:: Given data ::

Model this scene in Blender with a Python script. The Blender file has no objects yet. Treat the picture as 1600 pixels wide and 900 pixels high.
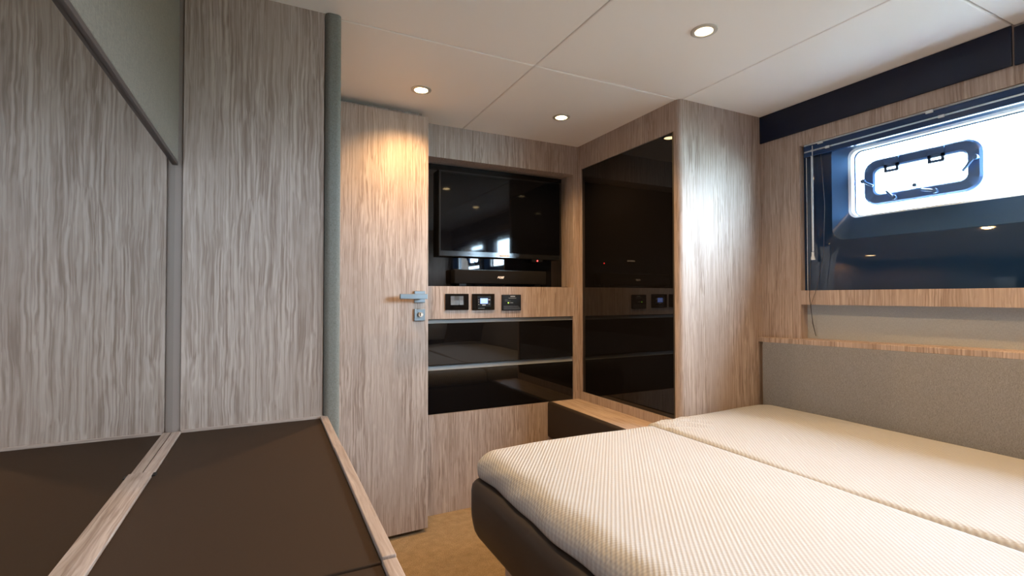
import bpy, bmesh, math, random
from mathutils import Vector, Matrix, noise
random.seed(7)
S = bpy.context.scene
COL = S.collection

# ------------------------------------------------------------------ camera
f_px, yaw, pitch, roll = 767.83, .45914, .017928, -.001199
cy, sy = math.cos(yaw), math.sin(yaw)
fw = Vector((sy*math.cos(pitch), cy*math.cos(pitch), math.sin(pitch)))
ri = Vector((cy, -sy, 0)); up = ri.cross(fw)
ri2 = ri*math.cos(roll) + up*math.sin(roll); up2 = -ri*math.sin(roll) + up*math.cos(roll)
cam = bpy.data.cameras.new('camera'); cam.sensor_width = 36; cam.lens = f_px/1600*36
cam.clip_start = .02
camo = bpy.data.objects.new('camera', cam); COL.objects.link(camo)
m = Matrix((ri2, up2, -fw)).transposed().to_4x4(); m.translation = (0, 0, 1.10)
camo.matrix_world = m
S.camera = camo

# ------------------------------------------------------------------ light and exposure
S.view_settings.view_transform = 'Standard'; S.view_settings.look = 'None'
S.view_settings.gamma = 1; S.view_settings.use_curve_mapping = False
S.view_settings.exposure = 0.71
S.cycles.use_denoising = True
S.cycles.max_bounces = 12; S.cycles.diffuse_bounces = 6; S.cycles.glossy_bounces = 6
S.cycles.transparent_max_bounces = 12
S.cycles.sample_clamp_indirect = 0
SKY_COL = (.66, .83, 1.0); SKY_STR = 47.0
LAMP_COL = (1.0, .61, .26); LAMP_W = 29.0; LAMP_EMIT = 18.0
w = bpy.data.worlds.new('bright_overcast'); S.world = w; w.use_nodes = True
bg = w.node_tree.nodes['Background']; bg.inputs[0].default_value = (*SKY_COL, 1); bg.inputs[1].default_value = SKY_STR
_t = w.node_tree                                          # overcast sky over darker water
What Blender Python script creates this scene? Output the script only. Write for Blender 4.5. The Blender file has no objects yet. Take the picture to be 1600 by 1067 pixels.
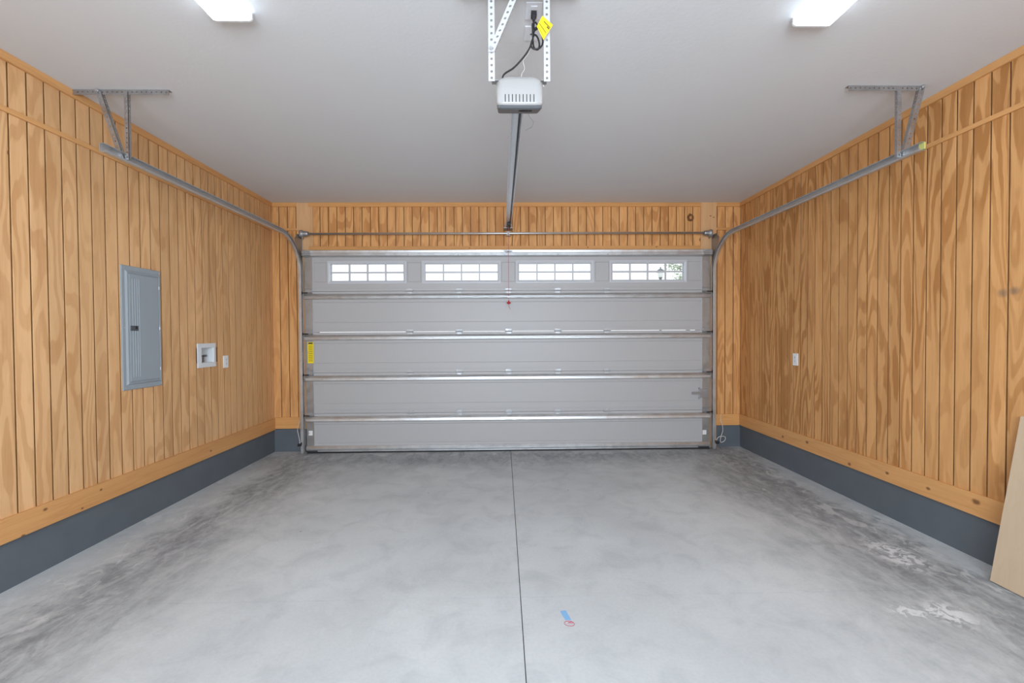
import bpy, math, random
from mathutils import Vector, Matrix
random.seed(7)
scene = bpy.context.scene
COL = scene.collection

# ------------------------------------------------------------------ camera, sky, lights, exposure
XL, XR, YB, ZC, H = -2.80, 2.953, 5.523, 3.029, 1.4245      # room box and eye height (metres)
YR = -1.7                                                    # wall behind the camera
F_PX, YAW, PITCH, ROLL = 700.4, 0.0202, 0.0172, -0.0063

def make_camera():
    fw = Vector((math.sin(YAW)*math.cos(PITCH), math.cos(YAW)*math.cos(PITCH), -math.sin(PITCH)))
    r = fw.cross(Vector((0, 0, 1))).normalized(); u = r.cross(fw)
    r2 = math.cos(ROLL)*r + math.sin(ROLL)*u; u2 = -math.sin(ROLL)*r + math.cos(ROLL)*u
    cam = bpy.data.cameras.new('camera'); cam.sensor_width = 36; cam.sensor_fit = 'HORIZONTAL'
    cam.lens = F_PX/1600*36; cam.clip_start = 0.02
    o = bpy.data.objects.new('camera', cam); COL.objects.link(o)
    o.matrix_world = Matrix(((r2.x, u2.x, -fw.x, 0), (r2.y, u2.y, -fw.y, 0), (r2.z, u2.z, -fw.z, H), (0, 0, 0, 1)))
    scene.camera = o
make_camera()

world = bpy.data.worlds.new('overcast_sky'); scene.world = world; world.use_nodes = True
bg = world.node_tree.nodes['Background']
bg.inputs[0].default_value = (0.93, 0.97, 1.0, 1); bg.inputs[1].default_value = 1.6

FLASH_W, LENS_L, SIDE_L, FILL_W = 20, 22, 2.0, 215
def flash():
    l = bpy.data.lights.new('camera_flash', 'POINT'); l.energy = FLASH_W; l.shadow_soft_size = 0.06
    l.color = (0.87, 1.0, 1.11)
    o = bpy.data.objects.new('camera_flash', l); COL.objects.link(o); o.location = (0, 0.0, 1.62)
flash()
def rear_fill():                                            # added soft fill lamp behind the camera, evens the light towards the door
    l = bpy.data.lights.new('rear_fill_light', 'AREA'); l.shape = 'RECTANGLE'; l.size = 2.6; l.size_y = 1.5; l.energy = FILL_W; l.color = (.86, 1.0, 1.13)
    o = bpy.data.objects.new('rear_fill_light', l); COL.objects.link(o); o.location = (.07, YR-.06, 1.75); o.rotation_euler = (math.radians(90), 0, 0)
rear_fill()
vs = scene.view_settings
vs.view_transform = 'Standard'; vs.look = 'None'; vs.exposure = 0.0; vs.gamma = 1.0; vs.use_curve_mapping = False

# ------------------------------------------------------------------ materials
def newmat(name):
    m = bpy.data.materials.new(name); m.use_nodes = True
    nt = m.node_tree; return m, nt, nt.nodes, nt.links, nt.nodes['Principled BSDF']

def nz(nt, vec, scale, detail=3, rough=.5, dist=0.0):
    n = nt.nodes.new('ShaderNodeTexNoise'); n.inputs['Scale'].default_value = scale
    n.inputs['Detail'].default_value = detail; n.inputs['Roughness'].default_value = rough
    n.inputs['Distortion'].default_value = dist
    if vec is not None: nt.links.new(vec, n.inputs['Vector'])
    return n.outputs['Fac']

def math_(nt, op, a, b=None, c=None, clamp=False):
    n = nt.nodes.new('ShaderNodeMath'); n.operation = op; n.use_clamp = clamp
    for i, v in enumerate((a, b, c)):
        if v is None: continue
        if isinstance(v, (int, float)): n.inputs[i].default_value = v
        else: nt.links.new(v, n.inputs[i])
    return n.outputs[0]

def rng(nt, v, a, b, c=0.0, d=1.0, smooth=True):
    n = nt.nodes.new('ShaderNodeMapRange'); n.interpolation_type = 'SMOOTHSTEP' if smooth else 'LINEAR'
    nt.links.new(v, n.inputs['Value'])
    for k, x in zip(('From Min', 'From Max', 'To Min', 'To Max'), (a, b, c, d)): n.inputs[k].default_value = x
    return n.outputs[0]

def mix(nt, fac, a, b, mode='MIX'):
    n = nt.nodes.new('ShaderNodeMix'); n.data_type = 'RGBA'; n.blend_type = mode
    for s, v in ((n.inputs[0], fac), (n.inputs[6], a), (n.inputs[7], b)):
        if isinstance(v, (int, float)): s.default_value = v
        elif isinstance(v, tuple): s.default_value = (*v, 1) if len(v) == 3 else v
        else: nt.links.new(v, s)
    return n.outputs[2]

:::

Take the material above from its first line through the line holding "S.camera = camo" and set it down exactly, without the pictures.

Model this scene in Blender with a Python script. The Blender file has no objects yet. Treat the picture as 1600 pixels wide and 900 pixels high.
import bpy, bmesh, math, random
from mathutils import Vector, Matrix, noise
random.seed(7)
S = bpy.context.scene
COL = S.collection

# ------------------------------------------------------------------ camera
f_px, yaw, pitch, roll = 767.83, .45914, .017928, -.001199
cy, sy = math.cos(yaw), math.sin(yaw)
fw = Vector((sy*math.cos(pitch), cy*math.cos(pitch), math.sin(pitch)))
ri = Vector((cy, -sy, 0)); up = ri.cross(fw)
ri2 = ri*math.cos(roll) + up*math.sin(roll); up2 = -ri*math.sin(roll) + up*math.cos(roll)
cam = bpy.data.cameras.new('camera'); cam.sensor_width = 36; cam.lens = f_px/1600*36
cam.clip_start = .02
camo = bpy.data.objects.new('camera', cam); COL.objects.link(camo)
m = Matrix((ri2, up2, -fw)).transposed().to_4x4(); m.translation = (0, 0, 1.10)
camo.matrix_world = m
S.camera = camo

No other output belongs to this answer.